Salvo por un puñado de físicos, la Teoría de la Relatividad no fue aceptada de inmediato. Era demasiado audaz, demasiado imaginativa, rompía demasiado con conceptos bien establecidos, en especial con la sacralidad del tiempo y el espacio, esas intuiciones puras del entendimiento que Newton había elevado al más alto sitial: el espacio inmóvil como marco general y escenario global dentro del cual suceden los fenómenos, y donde una distancia siempre es la misma distancia. Por otro lado, en ese espacio transcurría también un tiempo absoluto, matemático y universal; tanto el espacio como el tiempo eran entidades independientes de los fenómenos y resultaba inconcebibles que las cosas fueran de otra manera. Es ahí donde la Teoría de la Relatividad introduce una ruptura metafísica: según Einstein, el espacio y el tiempo se amalgaman en algo distinto, el “espacio-tiempo”, que depende de los observadores: dos sucesos que son simultáneos para uno de ellos, puede no serlo para el otro, y lo mismo ocurre con las duraciones y longitudes: un segundo no necesariamente dura lo mismo para dos observadores diferentes. El reloj que da la hora para todo el universo ha dejado de existir. Situación que se agudizará en 1915 con la Teoría General de la Relatividad (básicamente una teoría de la gravitación), donde la geometría misma del espacio-tiempo depende de la estructura de los fenómenos, en especial de la distribución de la masa y la energía, capaz de curvar el espacio y hacer que el tiempo transcurra cada vez más despacio.

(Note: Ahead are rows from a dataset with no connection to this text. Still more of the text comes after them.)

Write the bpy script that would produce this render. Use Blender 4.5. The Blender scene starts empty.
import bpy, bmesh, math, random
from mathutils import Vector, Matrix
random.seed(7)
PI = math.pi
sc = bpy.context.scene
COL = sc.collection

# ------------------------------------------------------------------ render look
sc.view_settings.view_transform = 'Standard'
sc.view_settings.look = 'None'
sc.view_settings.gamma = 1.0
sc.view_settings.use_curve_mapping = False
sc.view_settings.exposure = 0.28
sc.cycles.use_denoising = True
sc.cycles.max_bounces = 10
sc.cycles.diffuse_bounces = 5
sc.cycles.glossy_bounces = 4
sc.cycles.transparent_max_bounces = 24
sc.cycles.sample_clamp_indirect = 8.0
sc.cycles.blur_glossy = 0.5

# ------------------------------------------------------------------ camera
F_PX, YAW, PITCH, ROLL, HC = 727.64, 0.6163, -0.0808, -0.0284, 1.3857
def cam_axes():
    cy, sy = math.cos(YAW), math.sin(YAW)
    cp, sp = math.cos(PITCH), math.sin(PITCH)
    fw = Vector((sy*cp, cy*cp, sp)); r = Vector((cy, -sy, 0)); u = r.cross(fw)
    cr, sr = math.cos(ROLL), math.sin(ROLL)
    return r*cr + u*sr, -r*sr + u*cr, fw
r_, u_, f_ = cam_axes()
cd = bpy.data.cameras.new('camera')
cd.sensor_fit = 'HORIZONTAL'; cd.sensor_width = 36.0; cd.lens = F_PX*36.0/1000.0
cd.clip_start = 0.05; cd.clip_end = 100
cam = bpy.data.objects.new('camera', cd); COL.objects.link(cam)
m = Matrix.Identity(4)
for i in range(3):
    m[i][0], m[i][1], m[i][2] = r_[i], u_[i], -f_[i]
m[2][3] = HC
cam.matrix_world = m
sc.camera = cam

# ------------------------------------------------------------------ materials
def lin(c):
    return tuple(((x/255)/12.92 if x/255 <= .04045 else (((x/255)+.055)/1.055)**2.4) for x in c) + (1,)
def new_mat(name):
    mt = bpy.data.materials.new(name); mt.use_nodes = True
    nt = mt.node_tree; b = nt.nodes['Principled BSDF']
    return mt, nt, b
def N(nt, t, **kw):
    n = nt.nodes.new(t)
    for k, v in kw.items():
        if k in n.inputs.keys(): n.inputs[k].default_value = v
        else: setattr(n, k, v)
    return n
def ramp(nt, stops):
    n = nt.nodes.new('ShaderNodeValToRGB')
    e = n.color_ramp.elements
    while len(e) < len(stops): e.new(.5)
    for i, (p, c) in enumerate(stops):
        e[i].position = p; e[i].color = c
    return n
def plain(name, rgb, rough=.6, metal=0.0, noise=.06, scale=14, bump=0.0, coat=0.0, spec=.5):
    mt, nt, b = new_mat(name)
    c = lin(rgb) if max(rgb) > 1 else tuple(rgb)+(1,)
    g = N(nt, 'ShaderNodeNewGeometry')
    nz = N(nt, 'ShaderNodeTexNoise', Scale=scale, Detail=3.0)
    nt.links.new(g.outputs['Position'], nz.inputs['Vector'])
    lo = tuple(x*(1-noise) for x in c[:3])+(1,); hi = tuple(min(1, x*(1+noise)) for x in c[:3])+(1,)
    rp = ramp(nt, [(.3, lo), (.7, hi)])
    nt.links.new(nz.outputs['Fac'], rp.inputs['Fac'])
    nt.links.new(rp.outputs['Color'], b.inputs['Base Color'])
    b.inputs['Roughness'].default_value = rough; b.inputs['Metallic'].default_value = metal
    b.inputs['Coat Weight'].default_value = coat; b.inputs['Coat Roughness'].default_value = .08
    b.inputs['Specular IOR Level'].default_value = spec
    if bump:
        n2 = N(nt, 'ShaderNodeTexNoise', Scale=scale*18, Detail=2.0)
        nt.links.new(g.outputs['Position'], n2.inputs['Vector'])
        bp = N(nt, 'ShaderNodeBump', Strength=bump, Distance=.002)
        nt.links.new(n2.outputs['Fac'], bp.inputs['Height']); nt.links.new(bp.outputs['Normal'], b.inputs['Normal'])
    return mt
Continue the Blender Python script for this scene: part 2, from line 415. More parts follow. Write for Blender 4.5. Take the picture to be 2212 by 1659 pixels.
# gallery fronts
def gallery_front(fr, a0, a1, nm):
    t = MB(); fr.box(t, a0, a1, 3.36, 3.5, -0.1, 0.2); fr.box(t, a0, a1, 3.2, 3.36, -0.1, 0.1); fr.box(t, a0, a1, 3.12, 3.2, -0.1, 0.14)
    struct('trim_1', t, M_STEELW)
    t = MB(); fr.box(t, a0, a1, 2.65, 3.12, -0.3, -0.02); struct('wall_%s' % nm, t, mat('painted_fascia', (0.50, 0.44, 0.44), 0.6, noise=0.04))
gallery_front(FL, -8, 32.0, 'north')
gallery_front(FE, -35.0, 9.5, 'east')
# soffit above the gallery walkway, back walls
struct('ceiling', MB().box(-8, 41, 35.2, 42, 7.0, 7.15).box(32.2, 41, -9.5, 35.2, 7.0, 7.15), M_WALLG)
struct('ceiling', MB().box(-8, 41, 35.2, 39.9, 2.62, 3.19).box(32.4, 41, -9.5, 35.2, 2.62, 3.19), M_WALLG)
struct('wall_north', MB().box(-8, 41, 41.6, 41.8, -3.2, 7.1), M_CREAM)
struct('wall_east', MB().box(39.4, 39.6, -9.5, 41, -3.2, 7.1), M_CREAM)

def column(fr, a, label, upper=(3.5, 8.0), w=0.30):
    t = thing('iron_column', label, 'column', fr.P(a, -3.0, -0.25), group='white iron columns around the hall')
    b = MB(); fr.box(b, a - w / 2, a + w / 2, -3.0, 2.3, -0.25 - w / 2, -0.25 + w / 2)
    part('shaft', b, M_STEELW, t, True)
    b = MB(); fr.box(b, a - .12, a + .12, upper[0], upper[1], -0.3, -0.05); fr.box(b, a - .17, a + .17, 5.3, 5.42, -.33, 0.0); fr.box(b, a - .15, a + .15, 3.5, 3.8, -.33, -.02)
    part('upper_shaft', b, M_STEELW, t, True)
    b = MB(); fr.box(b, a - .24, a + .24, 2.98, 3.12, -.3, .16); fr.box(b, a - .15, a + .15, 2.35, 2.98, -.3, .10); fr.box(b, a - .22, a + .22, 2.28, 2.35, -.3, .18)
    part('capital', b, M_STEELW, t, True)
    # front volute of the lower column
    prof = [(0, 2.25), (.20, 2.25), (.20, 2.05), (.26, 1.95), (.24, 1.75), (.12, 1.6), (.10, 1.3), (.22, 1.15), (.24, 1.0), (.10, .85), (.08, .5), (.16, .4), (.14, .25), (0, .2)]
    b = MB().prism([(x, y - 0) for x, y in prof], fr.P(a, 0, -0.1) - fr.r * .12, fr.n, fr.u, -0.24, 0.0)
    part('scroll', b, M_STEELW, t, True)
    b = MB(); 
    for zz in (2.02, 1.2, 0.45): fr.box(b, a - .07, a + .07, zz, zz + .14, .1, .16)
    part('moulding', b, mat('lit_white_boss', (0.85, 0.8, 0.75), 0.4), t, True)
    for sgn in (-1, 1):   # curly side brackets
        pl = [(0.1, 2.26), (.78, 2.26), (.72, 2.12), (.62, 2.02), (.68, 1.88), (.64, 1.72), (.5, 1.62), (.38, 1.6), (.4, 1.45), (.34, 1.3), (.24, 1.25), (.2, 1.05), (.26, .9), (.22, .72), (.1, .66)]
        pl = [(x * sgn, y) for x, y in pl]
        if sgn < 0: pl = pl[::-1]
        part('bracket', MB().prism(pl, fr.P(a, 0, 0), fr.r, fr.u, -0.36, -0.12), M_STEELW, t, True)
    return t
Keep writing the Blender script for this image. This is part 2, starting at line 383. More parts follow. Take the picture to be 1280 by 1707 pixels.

El lugar del absoluto, a partir de 1905, retrocede una vez más (como lo venía haciendo desde los tiempos de Copérnico) y se refugia en dos recovecos. Uno, la velocidad de la luz, que a diferencia de los segundos y los metros es exactamente la misma para todos los observadores, y segundo, la forma de las leyes de la naturaleza que también tienen exactamente la misma forma para todos los observadores.
Así, la Relatividad de 1905 no tenía correlato experimental posible (ya que los efectos relativistas sólo son medibles a velocidades muy altas), y no pasaba de ser una apuesta teórica (hoy la dilatación temporal ya se ha medido y comprobado experimentalmente en laboratorios y ciclotrones). Curiosamente fue la Teoría de la Relatividad General la que pasó la primera prueba empírica en 1919, cuando durante un eclipse se pudo comprobar que la masa del Sol efectivamente curvaba los rayos de luz (es decir, curvaba las líneas rectas), y que el Sol no era un actor pasivo que actuaba dentro del espacio, sino que intervenía en la estructura del espacio-tiempo.
Pero hay algo más: las dos teorías, la especial y la general, le permitieron a Einstein imaginar un modelo global del universo: en contraposición al cosmos newtoniano infinito y abierto, imaginó un universo finito y cerrado sobre sí mismo. Finalmente, la cosa no resultó ser así, pero fue la primera reformulación a fondo desde la revolución científica del siglo XVII.
Y todo empezó en 1905. Verdaderamente, se trató de un año milagroso. Como un mago, Einstein sacó de la galera al siglo XX.